Les prémices sont pourtant prenant avec ce héros déchiré entre deux femmes, deux milieux sociaux et par une profonde culpabilité et instinct de vengeance après le suicide de sa sœur. Beineix ouvre sur une hypnotique et haletante scène de meurtre sous influence giallo se terminant sur une image mémorable qui donne son titre au film. Par la suite le réalisateur tisse des atmosphères stylisées et hors du temps avec ce cadre portuaire interlope où les différentes communautés irriguent le design de cette ruelle reconstituée, les figurants bariolés. Chaque protagoniste est introduit avec des effets marqués, papier glacé fascinant pour Nastassja Kinski (tout en symbolique entre la pureté de sa robe blanche et le stupre de sa voiture rouge), volcanique et jalousie de femme-enfant avec Victoria Abril. Gérard Depardieu est cependant le seul à parvenir à une certaine profondeur au-delà du maniérisme de Beineix qui devient de plus en plus vain. 

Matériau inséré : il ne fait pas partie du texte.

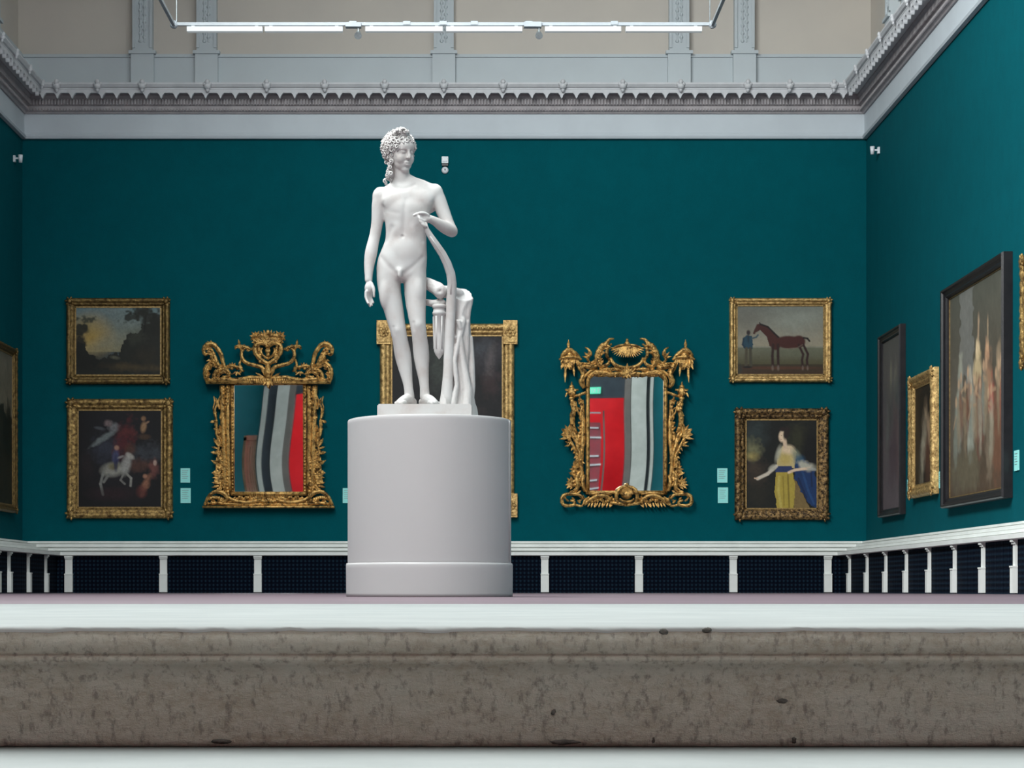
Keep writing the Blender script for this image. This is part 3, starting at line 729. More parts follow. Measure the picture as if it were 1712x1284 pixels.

Les mystères et les questionnements initiaux sont noyés dans des longueurs interminables fait de couchers de soleil, ruptures oniriques et sérieuses fautes de goût dans l'interprétation (les séquences grotesques des prostituées de bar). On sent que l'on baigne dans un vrai moment formel qui renvoie à des productions contemporaines plus réussies comme Blade Runner mais Beineix ne semble vouloir répondre à la concurrence que par le visuel sans que le film fasse un tout prenant. La Lune dans le caniveau n'est pas assez ouvertement expérimental pour pardonner ses failles narratives, et trop poussif pour constituer un spectacle accessible. Il n'en conserve pas moins un vrai pouvoir de fascination dans ses meilleurs moments mais ses manques le figent en curiosité de son époque.